Birthday won’t do much until you create the .birthdays text file using the format described above. Once you have that chore done, it’s ready to go. Here is what mine looks like for the near future:
Susan=21/06/19xx bd Susan=04/02/1999 an Brainshare=20/03/2005 ev fordays 6 Ides of March=15/03 ev Paula=03/04 bd Taxes=15/04 ev
The default warning period is 21 days, so simply entering birthday
at the CLI produces:
Ides of March in 1 week's time. Brainshare for 1 day in 1 week and 5 days' time.
The event horizon can be expanded with the addition of a command line argument, like this:
birday -W 90
Which produces:
Ides of March in 1 week's time. Brainshare for 1 day in 1 week and 5 days' time. Paula has a birthday in 3 weeks and 5 days' time. Taxes in 1 month and 1 week's time.

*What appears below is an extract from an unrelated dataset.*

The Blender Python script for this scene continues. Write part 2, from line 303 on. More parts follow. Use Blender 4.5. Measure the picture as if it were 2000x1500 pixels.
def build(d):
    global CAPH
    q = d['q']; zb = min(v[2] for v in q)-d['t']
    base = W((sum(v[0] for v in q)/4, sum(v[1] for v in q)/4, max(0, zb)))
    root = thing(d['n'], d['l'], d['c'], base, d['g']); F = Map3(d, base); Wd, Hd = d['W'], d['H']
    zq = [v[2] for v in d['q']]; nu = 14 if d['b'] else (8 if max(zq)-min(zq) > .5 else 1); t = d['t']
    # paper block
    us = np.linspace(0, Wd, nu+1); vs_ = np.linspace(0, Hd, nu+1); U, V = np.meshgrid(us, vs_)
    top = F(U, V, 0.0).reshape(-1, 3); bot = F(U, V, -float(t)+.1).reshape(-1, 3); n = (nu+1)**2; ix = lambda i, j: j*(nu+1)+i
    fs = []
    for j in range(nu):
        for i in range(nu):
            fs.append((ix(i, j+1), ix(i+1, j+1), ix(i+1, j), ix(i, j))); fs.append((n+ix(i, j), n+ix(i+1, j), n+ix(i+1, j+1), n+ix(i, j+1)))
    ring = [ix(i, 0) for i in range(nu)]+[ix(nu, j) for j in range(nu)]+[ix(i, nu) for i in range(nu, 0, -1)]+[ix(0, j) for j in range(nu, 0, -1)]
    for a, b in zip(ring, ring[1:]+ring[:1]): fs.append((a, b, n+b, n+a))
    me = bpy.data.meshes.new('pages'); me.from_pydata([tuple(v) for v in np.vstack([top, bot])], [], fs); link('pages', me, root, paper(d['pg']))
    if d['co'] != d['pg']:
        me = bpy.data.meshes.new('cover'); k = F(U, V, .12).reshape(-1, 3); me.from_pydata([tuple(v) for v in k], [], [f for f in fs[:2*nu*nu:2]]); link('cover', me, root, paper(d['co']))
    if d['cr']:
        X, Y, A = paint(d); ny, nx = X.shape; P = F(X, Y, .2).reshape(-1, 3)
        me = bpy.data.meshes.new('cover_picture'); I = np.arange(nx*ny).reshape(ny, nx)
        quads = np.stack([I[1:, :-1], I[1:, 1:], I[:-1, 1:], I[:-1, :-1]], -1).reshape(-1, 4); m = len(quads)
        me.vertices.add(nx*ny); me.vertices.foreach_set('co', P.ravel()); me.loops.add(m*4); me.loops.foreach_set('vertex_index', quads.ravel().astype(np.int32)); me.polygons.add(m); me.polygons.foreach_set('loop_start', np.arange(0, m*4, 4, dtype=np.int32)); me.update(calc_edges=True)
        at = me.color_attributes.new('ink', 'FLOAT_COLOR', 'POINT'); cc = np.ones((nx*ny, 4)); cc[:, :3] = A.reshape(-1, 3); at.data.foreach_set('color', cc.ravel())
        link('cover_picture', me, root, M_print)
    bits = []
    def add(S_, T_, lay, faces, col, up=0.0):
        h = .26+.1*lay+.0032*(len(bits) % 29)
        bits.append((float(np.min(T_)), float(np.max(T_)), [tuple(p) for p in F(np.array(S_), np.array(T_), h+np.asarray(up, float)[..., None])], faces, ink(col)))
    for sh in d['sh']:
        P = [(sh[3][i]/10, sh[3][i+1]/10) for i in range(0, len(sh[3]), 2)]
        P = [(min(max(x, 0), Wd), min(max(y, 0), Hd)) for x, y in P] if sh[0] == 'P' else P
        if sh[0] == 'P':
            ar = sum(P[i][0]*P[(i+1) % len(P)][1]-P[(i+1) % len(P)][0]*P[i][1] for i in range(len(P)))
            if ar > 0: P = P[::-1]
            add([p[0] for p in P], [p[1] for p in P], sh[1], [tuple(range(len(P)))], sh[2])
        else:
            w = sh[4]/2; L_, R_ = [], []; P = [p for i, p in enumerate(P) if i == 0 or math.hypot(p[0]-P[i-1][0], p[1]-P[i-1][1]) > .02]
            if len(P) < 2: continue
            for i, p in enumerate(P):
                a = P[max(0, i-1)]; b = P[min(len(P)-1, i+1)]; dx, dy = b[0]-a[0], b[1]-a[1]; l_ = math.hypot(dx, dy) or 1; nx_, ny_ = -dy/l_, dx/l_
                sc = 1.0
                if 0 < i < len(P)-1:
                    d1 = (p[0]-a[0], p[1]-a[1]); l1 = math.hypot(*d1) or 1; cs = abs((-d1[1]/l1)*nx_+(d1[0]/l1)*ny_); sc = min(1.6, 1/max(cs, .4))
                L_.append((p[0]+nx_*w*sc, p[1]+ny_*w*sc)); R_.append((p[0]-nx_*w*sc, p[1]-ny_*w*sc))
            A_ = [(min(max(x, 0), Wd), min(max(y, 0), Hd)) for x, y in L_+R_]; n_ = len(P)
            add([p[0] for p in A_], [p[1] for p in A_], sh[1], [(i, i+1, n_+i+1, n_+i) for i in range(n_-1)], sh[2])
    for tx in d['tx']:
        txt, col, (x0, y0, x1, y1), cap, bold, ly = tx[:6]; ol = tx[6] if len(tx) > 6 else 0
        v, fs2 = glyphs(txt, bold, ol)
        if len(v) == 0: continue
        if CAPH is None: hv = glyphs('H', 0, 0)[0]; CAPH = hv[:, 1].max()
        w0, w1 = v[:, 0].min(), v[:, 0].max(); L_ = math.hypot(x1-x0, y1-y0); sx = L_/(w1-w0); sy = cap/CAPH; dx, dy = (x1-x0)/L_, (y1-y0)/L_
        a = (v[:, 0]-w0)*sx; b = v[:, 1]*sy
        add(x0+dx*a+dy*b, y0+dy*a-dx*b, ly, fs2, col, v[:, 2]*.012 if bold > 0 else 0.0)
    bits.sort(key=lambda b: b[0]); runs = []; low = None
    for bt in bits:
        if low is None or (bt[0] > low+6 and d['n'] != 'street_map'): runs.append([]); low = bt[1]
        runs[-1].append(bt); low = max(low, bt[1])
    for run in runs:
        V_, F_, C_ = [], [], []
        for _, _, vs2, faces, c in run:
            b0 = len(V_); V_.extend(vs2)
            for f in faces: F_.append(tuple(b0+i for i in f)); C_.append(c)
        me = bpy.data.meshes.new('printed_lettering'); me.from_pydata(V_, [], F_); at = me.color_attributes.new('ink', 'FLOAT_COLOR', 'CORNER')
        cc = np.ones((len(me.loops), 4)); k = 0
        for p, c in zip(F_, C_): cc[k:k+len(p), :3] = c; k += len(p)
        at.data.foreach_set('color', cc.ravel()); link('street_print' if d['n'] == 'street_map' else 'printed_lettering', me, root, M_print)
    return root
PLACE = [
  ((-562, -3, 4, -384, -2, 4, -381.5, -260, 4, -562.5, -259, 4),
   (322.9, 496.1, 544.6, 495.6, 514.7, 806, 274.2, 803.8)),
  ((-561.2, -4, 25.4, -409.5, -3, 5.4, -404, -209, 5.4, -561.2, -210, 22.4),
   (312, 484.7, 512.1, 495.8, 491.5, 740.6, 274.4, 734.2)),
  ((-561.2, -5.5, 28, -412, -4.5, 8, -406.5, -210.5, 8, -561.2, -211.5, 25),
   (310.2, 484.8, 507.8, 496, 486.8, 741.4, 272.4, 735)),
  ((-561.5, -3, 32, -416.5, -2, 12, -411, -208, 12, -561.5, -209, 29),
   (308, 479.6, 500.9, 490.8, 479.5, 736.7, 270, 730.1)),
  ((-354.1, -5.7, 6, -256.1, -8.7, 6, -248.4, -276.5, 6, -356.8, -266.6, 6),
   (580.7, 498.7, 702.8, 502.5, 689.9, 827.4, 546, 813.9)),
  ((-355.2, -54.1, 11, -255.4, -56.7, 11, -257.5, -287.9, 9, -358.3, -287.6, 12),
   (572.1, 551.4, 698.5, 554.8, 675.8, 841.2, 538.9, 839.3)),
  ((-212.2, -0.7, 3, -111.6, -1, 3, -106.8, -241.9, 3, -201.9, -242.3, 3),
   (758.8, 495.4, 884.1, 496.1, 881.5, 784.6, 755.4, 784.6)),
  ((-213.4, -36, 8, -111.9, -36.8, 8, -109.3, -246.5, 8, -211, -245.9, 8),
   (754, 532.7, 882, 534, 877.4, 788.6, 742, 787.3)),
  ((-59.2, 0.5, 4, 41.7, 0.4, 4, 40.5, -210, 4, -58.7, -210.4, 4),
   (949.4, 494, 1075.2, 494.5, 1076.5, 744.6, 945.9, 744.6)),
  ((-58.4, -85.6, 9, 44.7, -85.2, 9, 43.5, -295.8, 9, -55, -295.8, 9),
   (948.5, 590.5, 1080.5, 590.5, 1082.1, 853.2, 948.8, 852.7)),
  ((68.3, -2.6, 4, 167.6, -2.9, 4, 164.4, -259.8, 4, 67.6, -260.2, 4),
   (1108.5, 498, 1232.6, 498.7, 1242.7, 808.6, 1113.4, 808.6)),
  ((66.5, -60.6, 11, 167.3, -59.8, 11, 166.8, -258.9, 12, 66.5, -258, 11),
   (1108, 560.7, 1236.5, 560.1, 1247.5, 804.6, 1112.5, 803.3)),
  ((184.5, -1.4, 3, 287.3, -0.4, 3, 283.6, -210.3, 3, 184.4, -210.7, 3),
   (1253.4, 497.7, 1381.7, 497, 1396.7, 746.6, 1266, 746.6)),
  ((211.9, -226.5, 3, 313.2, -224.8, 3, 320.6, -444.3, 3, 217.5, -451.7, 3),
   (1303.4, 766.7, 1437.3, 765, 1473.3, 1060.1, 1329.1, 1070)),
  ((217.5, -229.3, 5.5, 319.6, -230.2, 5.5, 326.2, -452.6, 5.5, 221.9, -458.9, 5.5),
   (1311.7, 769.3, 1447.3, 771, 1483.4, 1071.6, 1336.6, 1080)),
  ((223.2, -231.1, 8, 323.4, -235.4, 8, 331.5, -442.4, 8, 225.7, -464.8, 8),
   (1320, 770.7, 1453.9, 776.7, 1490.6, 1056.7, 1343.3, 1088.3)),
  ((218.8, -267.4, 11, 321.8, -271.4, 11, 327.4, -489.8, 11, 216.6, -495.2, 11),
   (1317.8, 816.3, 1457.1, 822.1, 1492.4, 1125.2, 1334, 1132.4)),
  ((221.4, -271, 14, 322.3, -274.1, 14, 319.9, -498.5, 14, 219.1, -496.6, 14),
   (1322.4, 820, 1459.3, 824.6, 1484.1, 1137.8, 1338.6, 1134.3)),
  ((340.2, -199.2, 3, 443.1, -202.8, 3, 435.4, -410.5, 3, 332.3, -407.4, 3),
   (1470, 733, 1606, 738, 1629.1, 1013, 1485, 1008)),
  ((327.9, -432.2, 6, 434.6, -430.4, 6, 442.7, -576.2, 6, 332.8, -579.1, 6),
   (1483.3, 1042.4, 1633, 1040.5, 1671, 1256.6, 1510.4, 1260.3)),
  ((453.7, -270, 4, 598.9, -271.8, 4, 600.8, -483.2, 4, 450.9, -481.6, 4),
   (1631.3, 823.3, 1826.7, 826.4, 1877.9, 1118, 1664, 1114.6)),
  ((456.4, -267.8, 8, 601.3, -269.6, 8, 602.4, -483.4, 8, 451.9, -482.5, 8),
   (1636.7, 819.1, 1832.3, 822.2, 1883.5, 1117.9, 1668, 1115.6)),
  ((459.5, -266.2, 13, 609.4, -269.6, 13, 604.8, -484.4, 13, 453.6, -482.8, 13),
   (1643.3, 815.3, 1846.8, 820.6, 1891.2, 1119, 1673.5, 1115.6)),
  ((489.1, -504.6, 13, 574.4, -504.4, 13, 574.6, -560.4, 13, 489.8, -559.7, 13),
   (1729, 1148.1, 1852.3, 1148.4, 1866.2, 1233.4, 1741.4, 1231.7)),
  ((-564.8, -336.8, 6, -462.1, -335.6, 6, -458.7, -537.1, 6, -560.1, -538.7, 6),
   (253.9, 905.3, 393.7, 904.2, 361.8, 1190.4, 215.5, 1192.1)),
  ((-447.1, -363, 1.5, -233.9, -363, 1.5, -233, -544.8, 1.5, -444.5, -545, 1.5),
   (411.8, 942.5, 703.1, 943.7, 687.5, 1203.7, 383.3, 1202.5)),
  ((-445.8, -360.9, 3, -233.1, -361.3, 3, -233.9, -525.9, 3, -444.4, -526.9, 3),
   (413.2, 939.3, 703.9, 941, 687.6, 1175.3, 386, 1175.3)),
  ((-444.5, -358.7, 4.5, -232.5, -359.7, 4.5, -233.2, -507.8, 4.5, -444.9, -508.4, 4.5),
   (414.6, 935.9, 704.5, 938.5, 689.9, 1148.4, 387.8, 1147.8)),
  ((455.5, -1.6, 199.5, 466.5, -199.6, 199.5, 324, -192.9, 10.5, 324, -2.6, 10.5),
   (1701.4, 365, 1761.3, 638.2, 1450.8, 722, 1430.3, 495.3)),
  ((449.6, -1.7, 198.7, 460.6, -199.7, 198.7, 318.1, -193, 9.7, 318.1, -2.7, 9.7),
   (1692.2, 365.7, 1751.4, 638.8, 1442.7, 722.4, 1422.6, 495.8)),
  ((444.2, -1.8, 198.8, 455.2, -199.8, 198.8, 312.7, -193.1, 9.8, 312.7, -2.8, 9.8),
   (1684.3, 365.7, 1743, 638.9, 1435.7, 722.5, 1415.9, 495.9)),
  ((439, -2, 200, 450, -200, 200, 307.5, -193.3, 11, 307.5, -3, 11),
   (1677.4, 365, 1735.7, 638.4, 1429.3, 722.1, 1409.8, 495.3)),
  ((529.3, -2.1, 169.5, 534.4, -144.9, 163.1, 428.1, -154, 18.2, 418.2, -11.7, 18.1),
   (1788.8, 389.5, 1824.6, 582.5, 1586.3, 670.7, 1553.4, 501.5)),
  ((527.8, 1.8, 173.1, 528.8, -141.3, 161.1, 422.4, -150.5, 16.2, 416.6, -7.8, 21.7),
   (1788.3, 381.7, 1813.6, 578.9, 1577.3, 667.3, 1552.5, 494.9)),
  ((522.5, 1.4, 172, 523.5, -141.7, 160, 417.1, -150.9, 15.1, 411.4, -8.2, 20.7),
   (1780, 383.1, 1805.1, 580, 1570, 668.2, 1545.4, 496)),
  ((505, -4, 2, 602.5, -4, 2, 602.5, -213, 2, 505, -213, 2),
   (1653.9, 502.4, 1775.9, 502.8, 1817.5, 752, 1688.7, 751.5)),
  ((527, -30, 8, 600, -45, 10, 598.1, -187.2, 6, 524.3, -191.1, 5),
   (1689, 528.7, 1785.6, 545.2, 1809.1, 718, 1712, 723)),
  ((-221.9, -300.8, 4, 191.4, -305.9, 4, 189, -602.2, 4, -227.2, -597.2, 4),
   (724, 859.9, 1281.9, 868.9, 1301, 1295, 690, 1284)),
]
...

You can also format the output as a calendar, suitable for printing. Like this:
birthday -c
The calendar format option looks like this.
---Saturday-April-02-2005------------------------------------------------------- ---Sunday-April-03-2005--------------------------------------------------------- Paula has a birthday
An entry like those above is printed for each day in the warning period. I am only showing two days in this example to conserve space.
Other command line options allow you set the warning period to weeks, adjust the width of the calendar output, use another file as input, and adjust the number of lines printed for each day. For the details on those, see the man page.